Rhythm and Resilience: How Music Helps Us Heal
- Collective Harminy

- Jan 2, 2025
- 2 min read
Life has a way of testing us. Loss, transition, illness, and loneliness are not insignificant parts of the human experience. Yet, humans have an extraordinary capacity to move through hardship, find their footing again, and keep going. For centuries, one of the most consistent companions in that process has been music.
We sing lullabies to soothe babies who can't yet understand the words, we play hymns and folk songs at funerals to help people grieve together, and we put on a favorite album after a hard day because, somehow, it softens the edges. This isn't accidental. Music has a measurable effect on the nervous system (slowing the heart rate, reducing the stress hormone cortisol, and encouraging the body to become calm). When we are hurting, music guides our bodies back towards peace.
Music doesn't just help us feel better in the moment, it also helps us feel less alone. There is something profoundly comforting about hearing a song whose lyrics and melody say I have felt exactly what you are feeling right now.

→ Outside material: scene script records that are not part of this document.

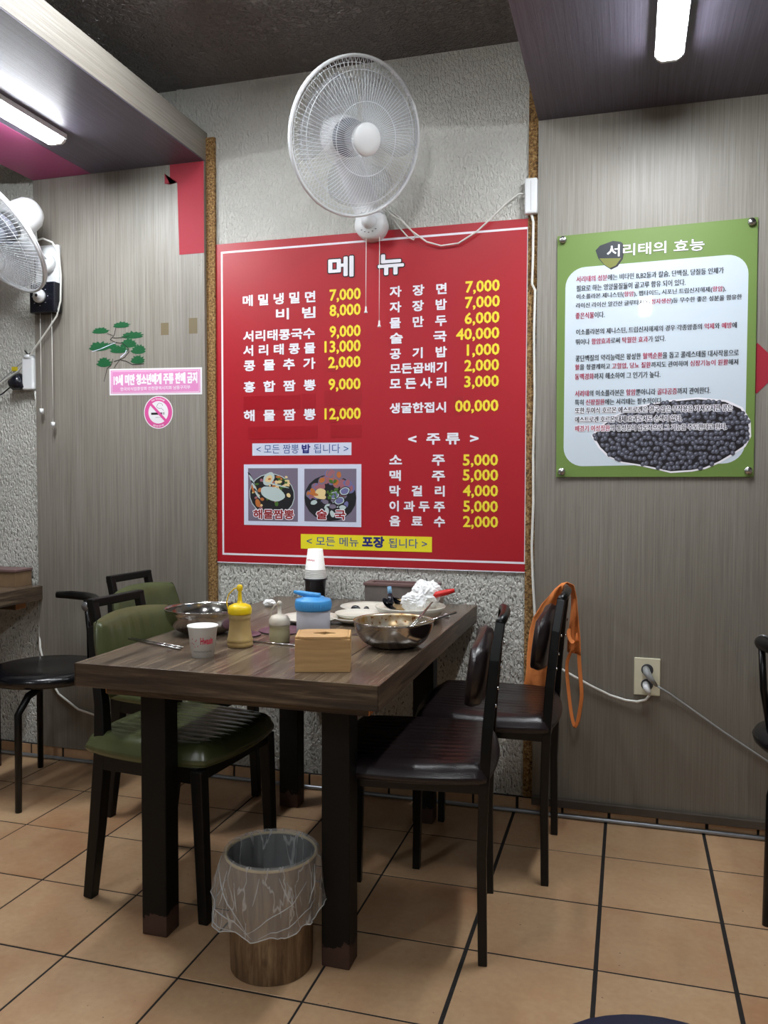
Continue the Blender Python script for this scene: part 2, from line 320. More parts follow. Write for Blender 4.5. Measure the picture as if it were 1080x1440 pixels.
# skirting of cut tiles, timber skirt, metal conduit on the floor
bb=M().box(-4.2,2.6,-.012,0,0,.05).build('baseboard_back','grout'); struct(bb,'low skirting of cut terracotta tiles along the back wall','baseboard')
bt=None
for i in range(-13,10):
    x0=tx+i*s+.003+.01; x1=x0+s-.006
    for a,b in ((x0,(x0+x1)/2-.002),((x0+x1)/2+.002,x1)):
        if bt is None: o=M().box(-.0705,.0705,-.004,0,.001,.049).build('tile','terracotta_tile',bb); bt=o.data
        else: o=bpy.data.objects.new('tile',bt); COL.objects.link(o); o.parent=bb
        o.location=((a+b)/2,-.0125,0)
m=M(); m.tube([(-4.15,-.026,.008),(-2,-.025,.008),(-.9,-.027,.008),(.3,-.026,.009),(2.5,-.026,.008)],.0075,8)
struct(m.build('trim_1','trim_metal'),'thin grey metal conduit lying along the foot of the wall','trim')
# laminate panels with the lowered beams above them
PL=(-2.243,-1.503)
m=M().box(PL[0],PL[1],-.028,-.0005,.052,2.278); struct(m.build('trim_2','laminate_upright',bevel=.001),'grey wood-grain laminate wall panel on the left, with stickers on it','panel')
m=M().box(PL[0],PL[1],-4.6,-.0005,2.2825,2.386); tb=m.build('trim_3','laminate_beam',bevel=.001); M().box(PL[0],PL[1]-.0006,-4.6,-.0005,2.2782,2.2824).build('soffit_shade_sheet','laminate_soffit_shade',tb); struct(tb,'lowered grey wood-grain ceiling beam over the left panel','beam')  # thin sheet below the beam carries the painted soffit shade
m=M().box(-.298,1.55,-.022,-.0005,.045,2.284); struct(m.build('trim_4','laminate_upright',bevel=.001),'wide grey wood-grain laminate wall panel on the right','panel')
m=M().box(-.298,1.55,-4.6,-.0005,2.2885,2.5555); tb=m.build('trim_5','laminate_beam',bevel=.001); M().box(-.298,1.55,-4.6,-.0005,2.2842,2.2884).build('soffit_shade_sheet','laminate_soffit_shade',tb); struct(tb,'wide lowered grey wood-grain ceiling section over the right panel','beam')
m=M().box(-1.5025,-1.468,-.014,-.0005,.052,2.365); struct(m.build('trim_6','foam_strip'),'strip of brown expanded foam beside the left panel','trim')
m=M().box(-.33,-.2985,-.010,-.0005,.052,2.44); struct(m.build('trim_7','foam_strip'),'strip of brown expanded foam beside the right panel','trim')
m=M().box(-.298,1.55,-.040,-.0225,.038,.066); struct(m.build('trim_8','dark_skirt',bevel=.003),'dark worn timber batten at the foot of the right panel','trim')
m=M().box(-1.625,-1.598,-.010,-.0005,2.387,2.555); struct(m.build('trim_9','stucco_paint',bevel=.003),'painted batten on the upper wall near the left beam','trim')
# =============== LAMPS ===============
def tube_lamp(x,y1,length,zc,label,wd=.075,h=.032,glow='glow_white'):
    t=thing('ceiling_tube_lamp',label,'lamp',(x,y1-length/2,zc-.0005))
    y0=y1-length
    hs=M().box(x-wd/2,x+wd/2,y0,y1,zc-.012,zc-.0005)
    for q in (-1,1): hs.box(x+q*(wd/2-.0008)-.0008,x+q*(wd/2-.0008)+.0008,y0,y1,zc-.018,zc-.012)  # side lips added to hold the diffuser's light off the soffit
    hs.build('housing','white_plastic',t)
    m=M(); pts=[(x-wd/2+.003,zc-.012),(x+wd/2-.003,zc-.012),(x+wd/2-.006,zc-h+.008),(x+wd/2-.018,zc-h),(x-wd/2+.018,zc-h),(x-wd/2+.006,zc-h+.008)]
    m.wallprism(pts,y0+.012,y1-.012); m.build('diffuser',glow,t)
    m=M(); m.wallprism([(p[0],p[1]-.0006) for p in pts],y0,y0+.0118); m.build('end_cap','white_plastic',t)
    m=M(); m.wallprism([(p[0],p[1]-.0006) for p in pts],y1-.0118,y1); m.build('end_cap','white_plastic',t)
tube_lamp(-1.872,-.365,.60,2.278,'white tube lamp under the left beam',.08)
tube_lamp(.088,-.375,.58,2.284,'white tube lamp under the right ceiling section, cut by the top edge')
tube_lamp(-1.228,-.575,.60,2.556,'lit lamp on the dark main ceiling at the top edge, left of the wall fan',.065,glow='glow_ceiling')
tube_lamp(-.69,-.80,.60,2.556,'lamp on the main ceiling just above the top edge of the photo',.065,glow='glow_ceiling')
tube_lamp(-1.872,-3.1,.60,2.278,'tube lamp under the left beam, behind the viewpoint',.08)
tube_lamp(.088,-2.75,.60,2.284,'tube lamp under the right ceiling section, behind the viewpoint')
tube_lamp(-1.228,-4.9,.60,2.556,'unseen fill tube lamp added on the main ceiling, behind the viewpoint')  # extra lamp put in only to brighten the room
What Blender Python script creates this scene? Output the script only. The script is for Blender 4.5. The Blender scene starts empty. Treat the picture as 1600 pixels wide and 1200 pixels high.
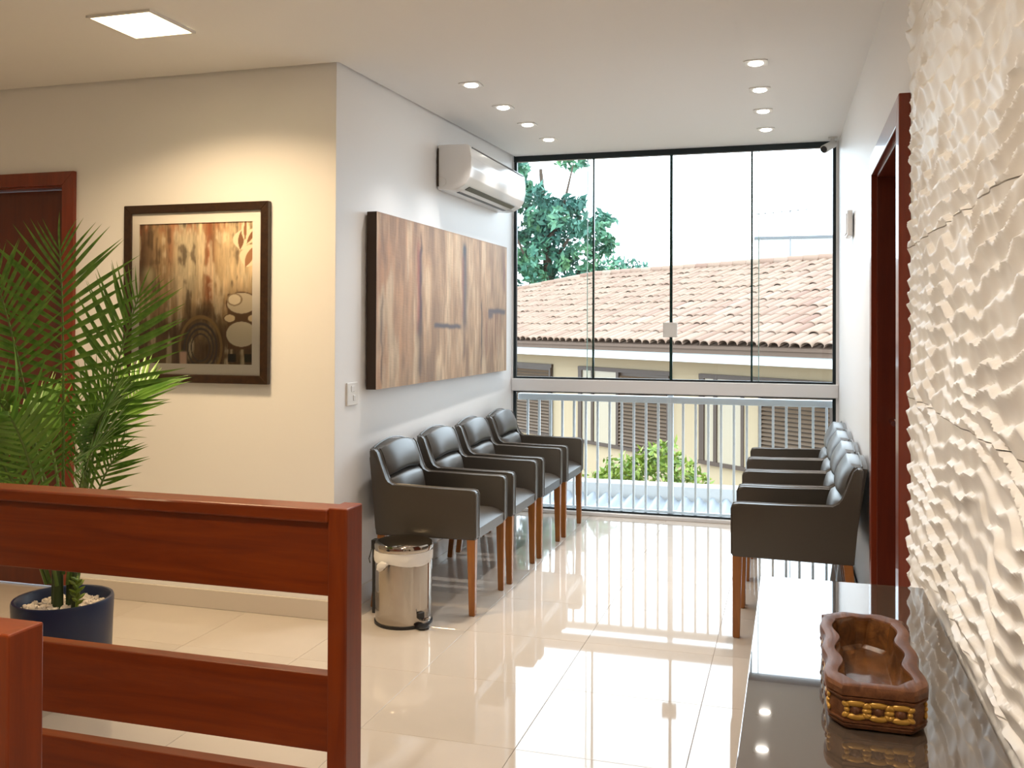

Across every culture, in every era of human history, people have written music about heartache and hope, about losing someone, and about finding the will to carry on. In that sense, music is one of the oldest forms of community care we have.
At Collective Harminy, we've seen this firsthand. When music fills a room, something in people softens. Shoulders drop. Eyes light up. Stories start to come out. In those moments of shared rhythm and remembering, healing has a chance to begin.
Resilience is not the absence of pain. It is the ability to move through it and, thankfully, we don't have to do that in silence.